Max Three – for those of you who are pursuing the be-all and end-all – essentially boils down to our standard Three-Night Trial. That doesn’t mean you need to use all three nights. In some cases, it’s barely even worth the First or Second.

For those of you who are not pursuing the be-all and end-all, Max Three is simply the expiry date on a staple item in your fridge before it gets stale or rotten. Which reminds me, I need to buy some milk after work today. There are only two things that follow Max-Three: No-Three, and the much less common Post-Three.

In order to be worth revisiting beyond the Three Nights, someone must demonstrate at least two of the following:

  • sustainability without drama
  • exceptional rapport (in bed and/or out)
  • potential to advance to Proper Partner status.

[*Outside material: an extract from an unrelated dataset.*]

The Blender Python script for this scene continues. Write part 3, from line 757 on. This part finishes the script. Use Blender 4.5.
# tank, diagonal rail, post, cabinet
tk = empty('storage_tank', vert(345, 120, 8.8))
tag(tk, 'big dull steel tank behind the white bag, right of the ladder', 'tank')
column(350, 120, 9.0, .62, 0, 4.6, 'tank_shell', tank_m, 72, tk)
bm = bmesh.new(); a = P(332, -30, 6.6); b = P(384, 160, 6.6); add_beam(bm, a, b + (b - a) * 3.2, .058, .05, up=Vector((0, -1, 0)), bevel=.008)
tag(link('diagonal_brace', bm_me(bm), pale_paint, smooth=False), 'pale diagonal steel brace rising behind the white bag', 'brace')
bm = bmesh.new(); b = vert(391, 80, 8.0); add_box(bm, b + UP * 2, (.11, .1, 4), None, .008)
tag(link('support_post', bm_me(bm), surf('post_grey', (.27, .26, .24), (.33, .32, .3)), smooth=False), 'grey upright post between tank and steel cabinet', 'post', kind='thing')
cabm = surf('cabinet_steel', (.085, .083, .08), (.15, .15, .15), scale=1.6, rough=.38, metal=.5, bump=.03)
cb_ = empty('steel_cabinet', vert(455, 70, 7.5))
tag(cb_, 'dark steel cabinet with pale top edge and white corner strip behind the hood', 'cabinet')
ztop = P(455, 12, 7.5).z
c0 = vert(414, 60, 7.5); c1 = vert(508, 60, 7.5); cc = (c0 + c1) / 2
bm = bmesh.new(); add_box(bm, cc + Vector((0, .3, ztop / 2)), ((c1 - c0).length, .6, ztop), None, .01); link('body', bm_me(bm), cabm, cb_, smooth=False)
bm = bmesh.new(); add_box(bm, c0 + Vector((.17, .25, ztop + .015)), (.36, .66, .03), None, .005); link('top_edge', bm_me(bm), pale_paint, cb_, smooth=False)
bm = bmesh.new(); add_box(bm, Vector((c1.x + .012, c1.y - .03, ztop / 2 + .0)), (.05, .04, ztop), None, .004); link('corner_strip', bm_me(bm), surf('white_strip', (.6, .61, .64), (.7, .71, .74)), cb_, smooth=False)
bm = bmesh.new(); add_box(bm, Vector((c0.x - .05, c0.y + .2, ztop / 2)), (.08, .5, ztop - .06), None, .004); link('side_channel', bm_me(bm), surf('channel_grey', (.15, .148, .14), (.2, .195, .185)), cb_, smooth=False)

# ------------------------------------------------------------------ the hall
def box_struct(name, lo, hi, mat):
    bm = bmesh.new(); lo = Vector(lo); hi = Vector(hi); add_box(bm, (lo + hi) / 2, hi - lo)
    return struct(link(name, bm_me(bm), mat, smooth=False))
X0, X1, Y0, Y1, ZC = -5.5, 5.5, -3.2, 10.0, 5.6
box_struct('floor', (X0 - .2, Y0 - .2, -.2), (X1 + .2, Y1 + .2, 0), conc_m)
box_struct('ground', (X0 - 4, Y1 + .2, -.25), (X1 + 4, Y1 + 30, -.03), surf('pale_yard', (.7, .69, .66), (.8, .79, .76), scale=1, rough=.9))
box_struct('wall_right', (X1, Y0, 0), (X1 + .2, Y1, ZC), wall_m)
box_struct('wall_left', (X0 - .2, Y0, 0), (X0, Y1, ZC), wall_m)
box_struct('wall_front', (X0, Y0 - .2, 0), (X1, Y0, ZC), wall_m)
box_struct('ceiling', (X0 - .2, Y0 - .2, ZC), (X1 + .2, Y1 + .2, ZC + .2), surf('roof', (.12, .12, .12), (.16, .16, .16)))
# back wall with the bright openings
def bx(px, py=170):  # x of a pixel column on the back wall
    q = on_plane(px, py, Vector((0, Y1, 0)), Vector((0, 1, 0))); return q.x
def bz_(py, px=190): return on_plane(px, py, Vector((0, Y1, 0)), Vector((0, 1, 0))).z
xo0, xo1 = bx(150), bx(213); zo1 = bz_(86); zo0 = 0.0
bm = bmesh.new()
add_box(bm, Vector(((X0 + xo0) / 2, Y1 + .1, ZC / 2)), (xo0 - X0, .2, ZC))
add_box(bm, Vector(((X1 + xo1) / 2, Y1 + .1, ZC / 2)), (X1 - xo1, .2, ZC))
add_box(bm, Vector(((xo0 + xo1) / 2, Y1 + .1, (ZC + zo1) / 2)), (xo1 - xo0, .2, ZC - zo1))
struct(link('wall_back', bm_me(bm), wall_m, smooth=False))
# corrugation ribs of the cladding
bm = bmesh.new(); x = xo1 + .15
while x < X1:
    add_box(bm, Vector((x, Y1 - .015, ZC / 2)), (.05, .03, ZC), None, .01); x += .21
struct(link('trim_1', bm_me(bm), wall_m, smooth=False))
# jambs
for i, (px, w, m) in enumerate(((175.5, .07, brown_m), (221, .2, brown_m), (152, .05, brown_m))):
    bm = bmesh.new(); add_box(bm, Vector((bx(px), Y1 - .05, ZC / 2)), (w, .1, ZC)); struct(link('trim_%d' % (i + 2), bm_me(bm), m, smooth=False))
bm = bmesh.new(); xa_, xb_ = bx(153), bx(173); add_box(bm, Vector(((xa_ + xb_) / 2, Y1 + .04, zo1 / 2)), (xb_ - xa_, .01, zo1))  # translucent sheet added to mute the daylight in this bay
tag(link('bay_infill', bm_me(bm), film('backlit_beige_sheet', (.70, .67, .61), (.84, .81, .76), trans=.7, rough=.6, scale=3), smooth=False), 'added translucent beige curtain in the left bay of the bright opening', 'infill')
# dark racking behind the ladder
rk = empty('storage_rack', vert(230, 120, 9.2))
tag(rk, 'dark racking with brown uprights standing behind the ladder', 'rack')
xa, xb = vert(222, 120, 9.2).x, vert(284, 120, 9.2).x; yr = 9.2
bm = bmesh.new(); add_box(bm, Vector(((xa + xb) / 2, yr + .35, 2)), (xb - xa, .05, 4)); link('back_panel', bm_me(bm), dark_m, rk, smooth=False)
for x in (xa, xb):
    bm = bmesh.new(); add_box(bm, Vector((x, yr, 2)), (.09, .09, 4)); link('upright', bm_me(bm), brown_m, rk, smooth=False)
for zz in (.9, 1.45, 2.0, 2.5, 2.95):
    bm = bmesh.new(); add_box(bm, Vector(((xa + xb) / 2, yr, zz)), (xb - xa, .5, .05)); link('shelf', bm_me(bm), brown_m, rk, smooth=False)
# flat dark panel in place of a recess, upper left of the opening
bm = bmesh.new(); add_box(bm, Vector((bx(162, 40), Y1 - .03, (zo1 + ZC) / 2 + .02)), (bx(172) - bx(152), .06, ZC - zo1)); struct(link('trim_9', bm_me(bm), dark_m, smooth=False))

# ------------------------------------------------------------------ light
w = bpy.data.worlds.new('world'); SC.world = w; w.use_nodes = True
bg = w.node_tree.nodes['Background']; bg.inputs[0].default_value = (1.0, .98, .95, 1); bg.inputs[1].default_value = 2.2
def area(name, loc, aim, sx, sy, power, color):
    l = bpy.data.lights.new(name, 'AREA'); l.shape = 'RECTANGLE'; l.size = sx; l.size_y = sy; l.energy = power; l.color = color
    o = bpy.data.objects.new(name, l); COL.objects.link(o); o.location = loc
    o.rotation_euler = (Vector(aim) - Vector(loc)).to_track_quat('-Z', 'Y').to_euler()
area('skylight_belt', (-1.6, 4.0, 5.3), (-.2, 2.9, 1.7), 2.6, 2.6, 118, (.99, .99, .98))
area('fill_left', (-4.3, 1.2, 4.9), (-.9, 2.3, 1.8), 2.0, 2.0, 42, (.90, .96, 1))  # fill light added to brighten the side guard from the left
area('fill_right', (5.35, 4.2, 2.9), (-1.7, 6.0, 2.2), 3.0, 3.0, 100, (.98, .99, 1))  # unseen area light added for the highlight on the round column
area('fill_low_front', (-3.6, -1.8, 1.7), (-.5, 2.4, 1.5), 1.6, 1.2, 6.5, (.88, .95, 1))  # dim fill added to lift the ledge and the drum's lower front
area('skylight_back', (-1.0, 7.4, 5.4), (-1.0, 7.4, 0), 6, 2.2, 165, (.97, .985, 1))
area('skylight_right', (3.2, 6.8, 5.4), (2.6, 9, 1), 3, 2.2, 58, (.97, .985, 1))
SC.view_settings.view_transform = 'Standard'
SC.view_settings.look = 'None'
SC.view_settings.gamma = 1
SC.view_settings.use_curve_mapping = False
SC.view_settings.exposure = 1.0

Post-Three can evolve into any number of things, each with its own nuances and likely case-by-case rules. This phase can actually be fairly tricky, and I will elaborate in more detail when I explain the Piecemeal Method in my next post.  For now, I will summarize some of the more common options:

  • Neutral Alliance
    In some cases, the two of you get along great and maybe even have a lot in common, but you feel no meaningful attachment or emotional connection. You understand and respect each other, speak the same language, appreciate the same distance, and most who see the two of you together may not see anything linking the two of you together. Heck, they wouldn’t know to look. Some may think you’re just professional acquaintances, or former classmates reconnecting. However, to a better trained eye, there might be a spidersilk thread of incredible sex that sways in smug secret between your bemusedly clothed forms during daylight hours. The temperature between you two is cool, lukewarm at best, when out in public. But shut the door and suddenly you’re Mr & Mrs Smith. Any unagreed-upon infidelity that occurs in this arrangement is unlikely to do much damage, as no feelings were involved that could be hurt. Just make sure you’re both healthy where it counts.
  • Friends with Benefits
    You might find that you actually do share a decent (but not relationshippy) connection, with some potential to grow deeper as a friendship. You’re vaguely aware of each other’s lives, but you don’t get too involved, and there really isn’t any obligation to commit to anything whatsoever. To avoid drama, however, do be mindful that the degree of exclusivity must be determined before this goes for very long. And for gods’ sakes, do try to be honest about how open either of you are about the possibility of this elevating further (usually not very probable at all).
  • Wingman
    Friends with Benefits, but with the added bonus of helping each other find prospective partners and hookups. Sometimes this may evolve while you are still sexually involved with each other. Sometimes you may even decide to take on that prospect as a Third to share between you. Most of the time it only blossoms out of a FwB arrangement that’s grown bored of its B, but is disinclined to give up the F.
  • Smitten Kittens
    The two of you – despite all logic and efforts to the contrary – have found yourselves inexplicably attached or hoping for a real connection with each other.  The sex has been good, and what you do know of each other has been intriguing or at least pleasant, and you’re not quite ready to let this go yet. In fact, you just want to ride this out and see where it will take you – just in case it evolves into something meaningful, and because you each think the other is pretty darn swell. Maybe you make a good team. Maybe you just make a cute couple. Maybe you realized there’s a lot more to each other than meets the eye, and you’re curious to see the rest. Either way, you occasionally grin like idiots when your guard is down, and you might as well just admit it already. Get to know each other more, and see where things go. You know what? Let’s relax some of the restrictions on NOcabulary while we’re at it. Go to dinner. Maybe brunch. Sleep over. Just don’t start talking about babies or moving in together or anything crazy, okay?
  • Relationship
    Self explanatory. You guys are great – or maybe just great at deluding yourselves.
  • Relationshipwreck
    I guess it was the latter.
  • Relationshitfaced
    You really only keep it up because you’re drunk.